Given instruction: Copy out the entries exactly, from the first line to the last.

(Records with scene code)

**********

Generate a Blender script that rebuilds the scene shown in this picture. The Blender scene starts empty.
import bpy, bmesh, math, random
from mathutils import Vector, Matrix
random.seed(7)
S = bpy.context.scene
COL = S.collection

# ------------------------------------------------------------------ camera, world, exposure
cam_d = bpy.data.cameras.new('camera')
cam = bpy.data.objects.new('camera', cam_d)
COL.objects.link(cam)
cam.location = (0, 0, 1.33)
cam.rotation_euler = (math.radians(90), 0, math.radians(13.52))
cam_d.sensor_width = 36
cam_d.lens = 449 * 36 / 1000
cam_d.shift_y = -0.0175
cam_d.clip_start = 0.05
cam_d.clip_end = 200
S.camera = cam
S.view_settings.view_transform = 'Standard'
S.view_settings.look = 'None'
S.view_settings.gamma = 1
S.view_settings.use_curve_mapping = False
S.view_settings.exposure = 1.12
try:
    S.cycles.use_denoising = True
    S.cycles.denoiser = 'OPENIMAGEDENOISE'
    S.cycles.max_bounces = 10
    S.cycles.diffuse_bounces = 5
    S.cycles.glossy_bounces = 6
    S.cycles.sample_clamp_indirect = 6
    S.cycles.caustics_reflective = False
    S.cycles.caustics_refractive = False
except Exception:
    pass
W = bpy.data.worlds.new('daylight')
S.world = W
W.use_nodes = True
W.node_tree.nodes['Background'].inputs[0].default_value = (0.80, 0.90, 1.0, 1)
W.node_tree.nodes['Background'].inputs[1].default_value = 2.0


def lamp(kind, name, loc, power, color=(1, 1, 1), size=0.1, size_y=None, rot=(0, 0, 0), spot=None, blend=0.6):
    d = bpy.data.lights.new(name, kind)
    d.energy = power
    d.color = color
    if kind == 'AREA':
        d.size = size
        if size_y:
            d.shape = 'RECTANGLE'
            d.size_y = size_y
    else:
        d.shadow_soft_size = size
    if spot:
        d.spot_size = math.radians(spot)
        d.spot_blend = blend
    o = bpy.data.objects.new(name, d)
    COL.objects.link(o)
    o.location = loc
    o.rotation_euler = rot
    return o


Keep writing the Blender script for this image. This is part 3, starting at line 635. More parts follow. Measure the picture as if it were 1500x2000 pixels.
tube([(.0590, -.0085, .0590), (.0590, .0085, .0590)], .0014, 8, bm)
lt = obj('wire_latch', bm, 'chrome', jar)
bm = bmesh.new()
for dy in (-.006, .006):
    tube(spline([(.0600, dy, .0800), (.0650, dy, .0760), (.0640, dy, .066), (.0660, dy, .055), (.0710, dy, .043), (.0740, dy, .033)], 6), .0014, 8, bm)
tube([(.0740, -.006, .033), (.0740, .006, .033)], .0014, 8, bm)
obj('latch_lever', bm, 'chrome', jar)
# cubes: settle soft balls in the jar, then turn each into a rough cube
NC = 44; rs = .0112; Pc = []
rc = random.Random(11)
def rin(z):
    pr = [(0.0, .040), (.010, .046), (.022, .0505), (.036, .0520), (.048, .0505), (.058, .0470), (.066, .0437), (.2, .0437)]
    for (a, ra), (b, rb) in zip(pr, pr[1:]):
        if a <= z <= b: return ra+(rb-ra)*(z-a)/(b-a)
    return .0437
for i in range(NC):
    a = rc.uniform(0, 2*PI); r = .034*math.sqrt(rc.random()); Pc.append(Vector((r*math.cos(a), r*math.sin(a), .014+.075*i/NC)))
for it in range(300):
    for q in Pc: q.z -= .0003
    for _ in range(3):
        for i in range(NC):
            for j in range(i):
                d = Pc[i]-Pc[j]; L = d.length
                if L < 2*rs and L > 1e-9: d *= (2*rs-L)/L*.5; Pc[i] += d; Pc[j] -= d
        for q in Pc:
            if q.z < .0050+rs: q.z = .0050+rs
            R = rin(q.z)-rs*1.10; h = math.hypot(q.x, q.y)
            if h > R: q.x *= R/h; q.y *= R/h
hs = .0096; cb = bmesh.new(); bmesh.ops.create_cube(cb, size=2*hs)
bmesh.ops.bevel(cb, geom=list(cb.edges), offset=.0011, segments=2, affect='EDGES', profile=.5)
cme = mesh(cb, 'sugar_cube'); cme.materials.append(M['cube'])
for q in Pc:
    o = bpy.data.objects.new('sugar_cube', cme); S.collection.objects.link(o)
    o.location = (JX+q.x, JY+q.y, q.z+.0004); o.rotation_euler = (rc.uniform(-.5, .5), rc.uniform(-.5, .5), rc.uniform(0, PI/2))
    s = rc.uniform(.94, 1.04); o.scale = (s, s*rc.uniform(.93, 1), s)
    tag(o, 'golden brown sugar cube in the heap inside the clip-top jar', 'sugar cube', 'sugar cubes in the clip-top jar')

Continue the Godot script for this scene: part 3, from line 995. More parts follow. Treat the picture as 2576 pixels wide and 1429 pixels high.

**********

Completed exercise:
Generate a Blender script that rebuilds the scene shown in this picture. The Blender scene starts empty.
import bpy, bmesh, math, random
from mathutils import Vector, Matrix
random.seed(7)
S = bpy.context.scene
COL = S.collection

# ------------------------------------------------------------------ camera, world, exposure
cam_d = bpy.data.cameras.new('camera')
cam = bpy.data.objects.new('camera', cam_d)
COL.objects.link(cam)
cam.location = (0, 0, 1.33)
cam.rotation_euler = (math.radians(90), 0, math.radians(13.52))
cam_d.sensor_width = 36
cam_d.lens = 449 * 36 / 1000
cam_d.shift_y = -0.0175
cam_d.clip_start = 0.05
cam_d.clip_end = 200
S.camera = cam
S.view_settings.view_transform = 'Standard'
S.view_settings.look = 'None'
S.view_settings.gamma = 1
S.view_settings.use_curve_mapping = False
S.view_settings.exposure = 1.12
try:
    S.cycles.use_denoising = True
    S.cycles.denoiser = 'OPENIMAGEDENOISE'
    S.cycles.max_bounces = 10
    S.cycles.diffuse_bounces = 5
    S.cycles.glossy_bounces = 6
    S.cycles.sample_clamp_indirect = 6
    S.cycles.caustics_reflective = False
    S.cycles.caustics_refractive = False
except Exception:
    pass
W = bpy.data.worlds.new('daylight')
S.world = W
W.use_nodes = True
W.node_tree.nodes['Background'].inputs[0].default_value = (0.80, 0.90, 1.0, 1)
W.node_tree.nodes['Background'].inputs[1].default_value = 2.0


def lamp(kind, name, loc, power, color=(1, 1, 1), size=0.1, size_y=None, rot=(0, 0, 0), spot=None, blend=0.6):
    d = bpy.data.lights.new(name, kind)
    d.energy = power
    d.color = color
    if kind == 'AREA':
        d.size = size
        if size_y:
            d.shape = 'RECTANGLE'
            d.size_y = size_y
    else:
        d.shadow_soft_size = size
    if spot:
        d.spot_size = math.radians(spot)
        d.spot_blend = blend
    o = bpy.data.objects.new(name, d)
    COL.objects.link(o)
    o.location = loc
    o.rotation_euler = rot
    return o


Keep writing the Blender script for this image. This is part 3, starting at line 635. More parts follow. Measure the picture as if it were 1500x2000 pixels.
tube([(.0590, -.0085, .0590), (.0590, .0085, .0590)], .0014, 8, bm)
lt = obj('wire_latch', bm, 'chrome', jar)
bm = bmesh.new()
for dy in (-.006, .006):
    tube(spline([(.0600, dy, .0800), (.0650, dy, .0760), (.0640, dy, .066), (.0660, dy, .055), (.0710, dy, .043), (.0740, dy, .033)], 6), .0014, 8, bm)
tube([(.0740, -.006, .033), (.0740, .006, .033)], .0014, 8, bm)
obj('latch_lever', bm, 'chrome', jar)
# cubes: settle soft balls in the jar, then turn each into a rough cube
NC = 44; rs = .0112; Pc = []
rc = random.Random(11)
def rin(z):
    pr = [(0.0, .040), (.010, .046), (.022, .0505), (.036, .0520), (.048, .0505), (.058, .0470), (.066, .0437), (.2, .0437)]
    for (a, ra), (b, rb) in zip(pr, pr[1:]):
        if a <= z <= b: return ra+(rb-ra)*(z-a)/(b-a)
    return .0437
for i in range(NC):
    a = rc.uniform(0, 2*PI); r = .034*math.sqrt(rc.random()); Pc.append(Vector((r*math.cos(a), r*math.sin(a), .014+.075*i/NC)))
for it in range(300):
    for q in Pc: q.z -= .0003
    for _ in range(3):
        for i in range(NC):
            for j in range(i):
                d = Pc[i]-Pc[j]; L = d.length
                if L < 2*rs and L > 1e-9: d *= (2*rs-L)/L*.5; Pc[i] += d; Pc[j] -= d
        for q in Pc:
            if q.z < .0050+rs: q.z = .0050+rs
            R = rin(q.z)-rs*1.10; h = math.hypot(q.x, q.y)
            if h > R: q.x *= R/h; q.y *= R/h
hs = .0096; cb = bmesh.new(); bmesh.ops.create_cube(cb, size=2*hs)
bmesh.ops.bevel(cb, geom=list(cb.edges), offset=.0011, segments=2, affect='EDGES', profile=.5)
cme = mesh(cb, 'sugar_cube'); cme.materials.append(M['cube'])
for q in Pc:
    o = bpy.data.objects.new('sugar_cube', cme); S.collection.objects.link(o)
    o.location = (JX+q.x, JY+q.y, q.z+.0004); o.rotation_euler = (rc.uniform(-.5, .5), rc.uniform(-.5, .5), rc.uniform(0, PI/2))
    s = rc.uniform(.94, 1.04); o.scale = (s, s*rc.uniform(.93, 1), s)
    tag(o, 'golden brown sugar cube in the heap inside the clip-top jar', 'sugar cube', 'sugar cubes in the clip-top jar')

Continue the Godot script for this scene: part 3, from line 995. More parts follow. Treat the picture as 2576 pixels wide and 1429 pixels high.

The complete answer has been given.